Der Missionsbefehl ist ein Toleranzverbot, denn was anders ist als christlich, ist nur dazu da, getauft zu werden. Von Duldsamkeit gegenüber den anderen brauchte freilich so lange keine Rede sein, wie die Christen selbst eine verfolgte und geduldete Minderheit in einer heidnischen Umwelt waren; in der Perspektive einer Kultur hingegen, die sich längst als christliche etabliert hat, bedeutet das Missionsgebot den Auftrag zur Ausrottung des Heidentums weltweit, das heißt die theologische Ermächtigung zum christlichen Kulturimperialismus. Dass die Missionare selbst zunächst friedliche Mittel bevorzugten, kann man zugeben, aber sie hatten auch nichts dagegen, wenn nach ihnen die Händler und dann die Kanonenboote kamen. Und wie Beispiele aus Brasilien zeigen, kommen heute erst die dollargespickten Missionare der fundamentalistischen Sekten und dann die Ölmultis.

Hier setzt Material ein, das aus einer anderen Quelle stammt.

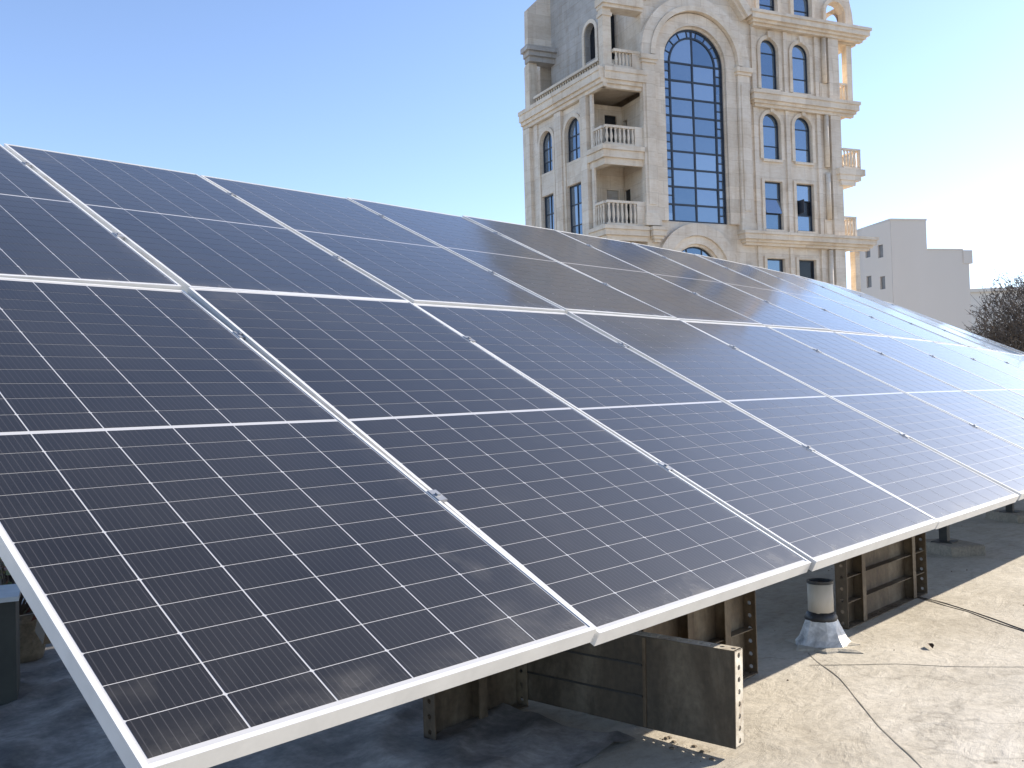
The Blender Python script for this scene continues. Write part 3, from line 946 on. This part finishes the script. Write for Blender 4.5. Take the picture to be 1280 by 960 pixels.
# the tall arched window with its ring of small panes
def tall_window():
    x0, x1, z0, z1 = BW
    r = (x1 - x0) / 2
    cx, cz = (x0 + x1) / 2, z1 - r
    xi0, xi1, ri = x0 + 0.40, x1 - 0.40, r - 0.40
    fw, bw, y = 0.085, 0.085, -0.12
    b = MB()
    b.arch(FR, cx, cz, r - fw, r, y - 0.06, y + 0.04, n=30, leg=cz - z0)
    b.arch(FR, cx, cz, ri - bw / 2, ri + bw / 2, y - 0.05, y + 0.03, n=26, leg=cz - z0)
    b.box(FR, x0 + fw, x1 - fw, y - 0.06, y + 0.036, z0, z0 + fw)
    b.box(FR, cx - bw / 2, cx + bw / 2, y - 0.05, y + 0.025, z0 + fw, z1 - fw)
    nrow = 9
    zz = [z0 + (cz - z0) * k / nrow for k in range(nrow + 1)]
    for z in zz[1:]:
        b.box(FR, x0 + fw, x1 - fw, y - 0.048, y + 0.02, z - bw / 2, z + bw / 2)
    halfz = [(zz[k] + zz[k + 1]) / 2 for k in range(nrow)]
    for k, z in enumerate(halfz):
        if k not in (0, 5):
            b.box(FR, x0 + fw, xi0 - bw / 2, y - 0.046, y + 0.018, z - 0.025, z + 0.025)
        if k not in (4, 7):
            b.box(FR, xi1 + bw / 2, x1 - fw, y - 0.046, y + 0.018, z - 0.025, z + 0.025)
    NR = 9
    for k in range(1, NR):
        a = math.pi * k / NR
        if abs(a - math.pi / 2) < 0.05:
            continue
        d = Vector((math.cos(a), math.sin(a)))
        p, q = FR(cx + d.x * ri, y - 0.01, cz + d.y * ri), FR(cx + d.x * (r - fw), y - 0.01, cz + d.y * (r - fw))
        b.bar(p, q, 0.05, 0.05, FN)
    w = bpart('tall_window_frame', b, 'mullion')
    def pane(poly):
        jx, jz = random.gauss(0, 0.007), random.gauss(0, 0.007)
        mx = sum(p[0] for p in poly) / len(poly)
        mz = sum(p[1] for p in poly) / len(poly)
        f2 = lambda a, q, c: FR(a, y - 0.015 + q + jx * (a - mx) + jz * (c - mz), c)
        bpart('window_pane', MB().prism(f2, poly, -0.006, 0.0), 'glass', w)
    for k in range(nrow):
        za, zb = zz[k], zz[k + 1]
        pane(rect(xi0, cx, za, zb))
        pane(rect(cx, xi1, za, zb))
        for (a, c) in ((x0 + fw, xi0), (xi1, x1 - fw)):
            pane(rect(a, c, za, (za + zb) / 2))
            pane(rect(a, c, (za + zb) / 2, zb))
    def sector(r0, r1, a0, a1, n=5):
        o_ = [(cx + r1 * math.cos(a0 + (a1 - a0) * k / n), cz + r1 * math.sin(a0 + (a1 - a0) * k / n)) for k in range(n + 1)]
        i_ = [(cx + r0 * math.cos(a1 + (a0 - a1) * k / n), cz + r0 * math.sin(a1 + (a0 - a1) * k / n)) for k in range(n + 1)]
        return o_ + (i_ if r0 > 0.001 else [(cx, cz)])
    for k in range(NR):
        pane(sector(ri, r - fw, math.pi * k / NR, math.pi * (k + 1) / NR))
    pane(sector(0, ri, 0, math.pi / 2, 10))
    pane(sector(0, ri, math.pi / 2, math.pi, 10))
    return cx, cz
TCX, TCZ = tall_window()
window(FR, LOWC[0] - LOWR, LOWC[0] + LOWR, 2.5, LOWC[1] + LOWR, True, (LOWC[0] - 0.42, LOWC[0] + 0.42), (4.5, 5.8, 7.0), GY)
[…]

Das Judentum ist insofern tolerant, als es nicht missioniert, und der Islam hat trotz seines Missionsdranges immer die beiden Schriftreligionen Juden- und Christentum respektiert; so blühte die jüdische Kultur unter muslimischer Herrschaft, und die orthodoxen Völker konnten im Osmanischen Reich immerhin im kirchlichen Raum ihre kulturelle Identität bewahren. Religiöse Toleranz ist keine christliche Tugend, denn sie verstößt gegen den Missionsbefehl. Das kirchliche Misstrauen gegen Lessings Nathan war wohlbegründet, denn die Möglichkeit einzuräumen, dass die Juden oder die Muslime den echten Ring besitzen könnten und nicht die Christen, bedeutete den Einbruch der Skepsis in die kirchenoffizielle Glaubensgewissheit der einen und einzigen Wahrheit. Wo das Christentum tolerant wird, hat es sich in Wahrheit schon aufgegeben, auch wenn es dann noch als Privatangelegenheit fortlebt oder als eine moralische Grundhaltung, zu deren Begründung die Bibel entbehrlich ist.